Retype the lines beneath this one, from the first through the line containing "L(o, (150, 156, 158), iron * .35, .55)". Pictures are left out.
# Start of Dataset content
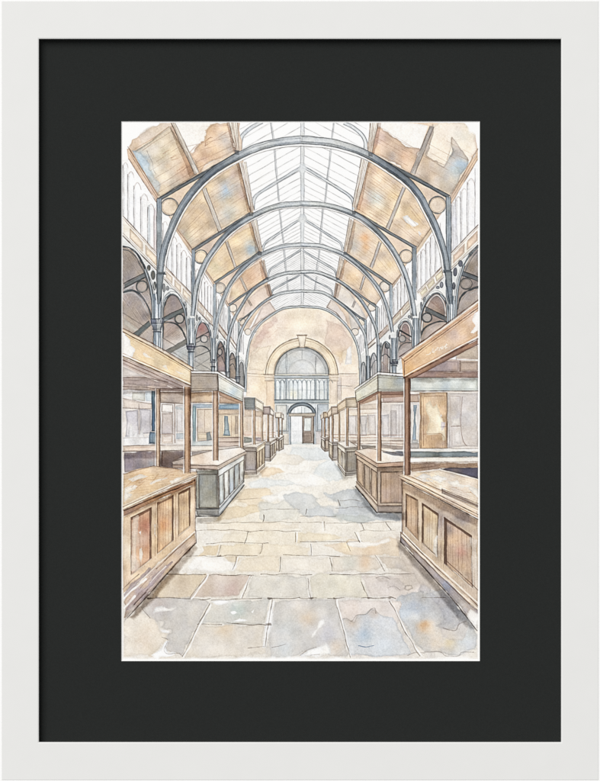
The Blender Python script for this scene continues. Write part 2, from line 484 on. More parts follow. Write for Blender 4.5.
frieze('123,216 158,254 158,272 123,236', [(.2, .56), (.64, .96)], r_arcL, (240, 218, 190))
frieze('164,265 192.5,294.5 191,307 164,279', [(.08, .3), (.38, .6), (.68, .95)], r_arcL)
frieze('196,298 214,318 213.5,327 196,309', [(.1, .45), (.55, .9)], r_arcL, (232, 222, 208))
frieze('217,321 227,335 227,342 217,328', [(.15, .85)], r_arcL, (230, 216, 200))
frieze('229.5,335 237,346.5 237,351.5 229.5,340', [], r_arcL)
frieze('451,253 478,225 478,245 451,270', [(.08, .5), (.6, .98)], r_arcR, (238, 206, 178))
frieze('417,292 442.5,266 444,277 422,300', [(.06, .3), (.36, .62), (.7, .96)], r_arcR, (238, 226, 192))
frieze('391,320 412,297 412,307 391,328', [(.08, .45), (.55, .92)], r_arcR, (234, 222, 200))
frieze('378,335 389,323 389,330 378,341', [(.1, .9)], r_arcR, (226, 200, 186))
frieze('367,346 375,338 375,343 367,350', [], r_arcR)

# spandrels, arches and what is seen through them
P('122,237 158,273 191,307 214,328 236,351 246,362 246,392 216,386 190,368 122,330', SP, id=r_arcL, e=.03, v=.04, w=.3)
P('478,246 451,271 422,301 391,329 376,343 360,356 358,392 384,384 478,302', SP, id=r_arcR, e=.03, v=.04, w=.3)


def opening(outline, col, rid, b=(), iron=1.5, a=.9, v=.10):
    o = spline(p(outline), 6)
    P(o, col, id=rid, b=b, e=.2, v=v, w=.3, str_=.03, ang=-28)
    L(offset(o, -iron * 1.3, -iron * 1.3), (242, 242, 238), iron * .8, .65)
    L(offset(o, -iron * 2.0, -iron * 2.0), (88, 94, 98), .45, .7)
    L(o, (60, 65, 69), iron, a, brk=.25)
    L(o, (150, 156, 158), iron * .35, .55)


# left bay nearest the eye
P('122,246 132,250 142,263 150,285 155,300 155,345 122,332', INT, id=r_arcL, e=.05, v=.12, w=.3, str_=.06, ang=55,
  b=[(132, 262, 10, (150, 140, 134), .7), (140, 320, 10, (176, 158, 146), .6), (126, 300, 8, (196, 178, 166), .6), (130, 326, 10, (184, 172, 160), .7)])
for i in range(10):
    xx = 124 + i * 2.8
    L([(xx, 258 + i * 1.2), (xx + 9, 250 + i * 2.2)], (132, 116, 108), .4, .4)
    L([(xx, 306 + i * .8), (xx + 6, 296 + i * .8)], (140, 120, 110), .4, .4)
P('124,284 146,272.5 147,277 124,289.5', (118, 122, 122), .95, w=.2, id=r_arcL)
L('124,283.5 146,272', (52, 56, 58), 1.0, .9); L('124,288 147,276.5', (58, 62, 64), .9, .8); L('124,290 134,285', (200, 204, 204), .7, .8)
ring(142, 286.5, 5.6, 5.8, (170, 158, 148), (66, 72, 74), 1.5)
ring(142, 286.5, 4.6, 4.8, None, (140, 140, 136), .5)
P('124,289 134,288 131,293 124,293', (150, 158, 160), .7, w=.4)
L('123.5,292 132,290.5 139,294 145,301 150,312 153,326', (68, 74, 78), 1.8, .9, sm=True)
L('123.5,294.2 131,292.7 137.5,296 143,303 147.5,313', (196, 200, 200), .7, .7, sm=True)
L('123,313 147,328', (120, 112, 104), .9, .7); L('123,318 143,330', (150, 140, 130), .6, .6)
P('133,334 149,321 151,325 138,337', (112, 118, 116), .95, w=.2); L('133,334 149,321', (58, 62, 62), .8, .85); L('138,337 151,325', (58, 62, 62), .6, .8)
P('124,318 140,330 134,333 124,325', (196, 190, 178), .8, w=.6)
L('123,246.5 130,248 137,254 143,264 148,276 151.5,288 154,303', (62, 66, 70), 2.2, .92, sm=True)
L('123,249.5 129,251 135.5,257 141,266 146,279 149.5,291 152,305', (90, 92, 94), 1.0, .85, sm=True)
L('124,244.5 131.5,246.5 139,253 145,262.5 150,274 153.5,287', (214, 216, 214), 1.2, .8, sm=True)
for (x, y_, rx, ry) in ((148.7, 268, 1.6, 2.6), (153, 275, 1.9, 4.4), (154.8, 286, 1.4, 4), (156.5, 296, 1, 3)):
    ring(x, y_, rx, ry, (112, 112, 108), (60, 66, 70), .8)
# second left bay
opening('163,352 163,318 163.3,309 166,300 171,294.5 177,296.5 182,304 185,314 187,326 188,345', (160, 147, 140), r_arcL,
        b=[(172, 302, 9, (150, 138, 134), .8), (172, 332, 9, (186, 164, 146), .8), (168, 350, 10, (190, 186, 178), .9)])
P('163,338 190,322 189,369 163,350', (188, 178, 168), .9, id=r_arcL, w=.3, v=.1, b=[(184, 352, 10, (186, 190, 188), .9), (170, 334, 8, (190, 168, 150), .7)])
P('163.5,318 183,308.5 184,312 164,322', (112, 116, 112), .95, w=.2); L('163.5,317.5 183,308', (54, 58, 58), .9, .9); L('164,322 184,312.5', (54, 58, 58), .7, .85)
ring(179.6, 318.8, 4.5, 4.6, (176, 168, 158), (62, 68, 70), 1.4)
L('163.5,322.5 169,322.5 176,324.5 182,330 186,339 187.5,349', (64, 70, 72), 1.7, .92, sm=True)
L('164,320 173,320.5', (190, 196, 198), 1.0, .8)
for i in range(9):
    L([(165 + i * 1.8, 334 + i * .6), (171 + i * 1.8, 328 + i * .9)], (142, 116, 100), .45, .5)
P('166,351 186,339.5 187,343.5 170,353', (124, 122, 114), .9, w=.2); L('166,350.5 186,339', (62, 62, 60), .8, .85); L('170,353.5 187,344', (80, 80, 78), .6, .8)
L('163,338 176,346', (92, 86, 80), .8, .7); L('173,352 188,362', (110, 110, 108), .8, .7); L('176,350 189,357', (150, 152, 150), .6, .6); L('170,355 188,346', (150, 150, 146), .7, .6)
# third left bay
opening('196,356 195.5,338 197,328 202,322.5 207,326 210,334 211,346', (168, 150, 144), r_arcL, b=[(201, 328, 4.5, (176, 124, 116), .8), (203, 348, 8, (172, 168, 162), .8)])
P('194.5,340 212,338 213,374 194,369', (176, 172, 166), .85, id=r_arcL, w=.3, v=.1)
L('196,339 210,331', (60, 64, 64), 1.3, .85); L('196,343 211,335', (90, 92, 92), .7, .8)
ring(204.2, 339, 3.6, 3.6, (184, 178, 172), (66, 72, 76), 1.1)
L('195,347 203,346 209,350 211,359', (66, 72, 76), 1.3, .9, sm=True); L('195,357 211,350', (84, 86, 86), 1.0, .8); L('195,361 212,371', (112, 112, 110), .9, .7); L('196,367 212,357', (120, 120, 118), .7, .7)
# farther left bays
opening('217.5,372 217,352 218.5,344 220.5,341.5 223,345 225,354 226,372', (150, 136, 130), r_arcL, iron=1.2, b=[(220, 365, 6, (176, 150, 138), .7)])
ring(219.8, 352, 2.2, 3.2, (170, 162, 156), (62, 68, 72), .9); L('217,358 221,356 225,364', (66, 72, 76), 1.0, .85, sm=True); L('217.5,349 224,346', (62, 66, 68), .9, .85)
opening('229.5,378 229,362 230.5,355 232.5,353 235,358 236.5,368 237,380', (152, 142, 134), r_arcL, iron=1.0, b=[(232, 372, 5, (184, 166, 150), .7)])
L('229.5,366 233,364 236,371', (70, 76, 80), .8, .8, sm=True); L('230,360 235,358', (70, 74, 78), .7, .8)
opening('238.8,384 238.6,370 240,363.5 241.5,362 243.3,366 244.3,376 244.5,388', (160, 158, 154), r_arcL, iron=.9)
# right bay nearest the eye
P('478,247 470,256 462,272 458,288 456.5,318 478,304', INT, id=r_arcR, e=.05, v=.12, w=.3, str_=.05, ang=-55, b=[(474, 262, 9, (148, 140, 136), .7), (472, 298, 8, (190, 176, 164), .7), (468, 282, 7, (148, 136, 130), .6)])
P('462,271 478,277.5 478,281 462,276', (112, 116, 118), .95, w=.2); L('462.5,271 478,277', (54, 58, 60), .9, .9); L('462,275.5 478,281.5', (54, 58, 60), .7, .85)
ring(466, 283.7, 6, 5.6, (158, 148, 140), (70, 74, 76), 1.2); ring(466, 283.7, 4.6, 4.4, None, (120, 116, 112), .5)
L('457.5,309 460.5,298 466,292 472,289 478,287.5', (66, 72, 76), 1.9, .92, sm=True); L('460,309 463,300 468.5,294.5 478,290.5', (180, 180, 178), .6, .7, sm=True)
L('478,246.5 470,255 463.5,266 459,280 456.5,300 456,318', (64, 70, 74), 2.0, .92, sm=True)
L('476,245.5 467.5,254 461,266 456.8,280 454.5,300', (214, 216, 216), 1.1, .8, sm=True)
L('478,250.5 472,258 466,269 461.5,282', (92, 94, 96), .9, .8, sm=True)
for (x, y_, rx, ry) in ((460.5, 263.5, 2, 3), (455.3, 272, 1.8, 4.2), (453.8, 286, 1.2, 3.6)):
    ring(x, y_, rx, ry, (112, 114, 124), (60, 66, 74), .8)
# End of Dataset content
▶ **Expected answer**
The Blender Python script for this scene continues. Write part 2, from line 484 on. More parts follow. Write for Blender 4.5.
frieze('123,216 158,254 158,272 123,236', [(.2, .56), (.64, .96)], r_arcL, (240, 218, 190))
frieze('164,265 192.5,294.5 191,307 164,279', [(.08, .3), (.38, .6), (.68, .95)], r_arcL)
frieze('196,298 214,318 213.5,327 196,309', [(.1, .45), (.55, .9)], r_arcL, (232, 222, 208))
frieze('217,321 227,335 227,342 217,328', [(.15, .85)], r_arcL, (230, 216, 200))
frieze('229.5,335 237,346.5 237,351.5 229.5,340', [], r_arcL)
frieze('451,253 478,225 478,245 451,270', [(.08, .5), (.6, .98)], r_arcR, (238, 206, 178))
frieze('417,292 442.5,266 444,277 422,300', [(.06, .3), (.36, .62), (.7, .96)], r_arcR, (238, 226, 192))
frieze('391,320 412,297 412,307 391,328', [(.08, .45), (.55, .92)], r_arcR, (234, 222, 200))
frieze('378,335 389,323 389,330 378,341', [(.1, .9)], r_arcR, (226, 200, 186))
frieze('367,346 375,338 375,343 367,350', [], r_arcR)

# spandrels, arches and what is seen through them
P('122,237 158,273 191,307 214,328 236,351 246,362 246,392 216,386 190,368 122,330', SP, id=r_arcL, e=.03, v=.04, w=.3)
P('478,246 451,271 422,301 391,329 376,343 360,356 358,392 384,384 478,302', SP, id=r_arcR, e=.03, v=.04, w=.3)


def opening(outline, col, rid, b=(), iron=1.5, a=.9, v=.10):
    o = spline(p(outline), 6)
    P(o, col, id=rid, b=b, e=.2, v=v, w=.3, str_=.03, ang=-28)
    L(offset(o, -iron * 1.3, -iron * 1.3), (242, 242, 238), iron * .8, .65)
    L(offset(o, -iron * 2.0, -iron * 2.0), (88, 94, 98), .45, .7)
    L(o, (60, 65, 69), iron, a, brk=.25)
    L(o, (150, 156, 158), iron * .35, .55)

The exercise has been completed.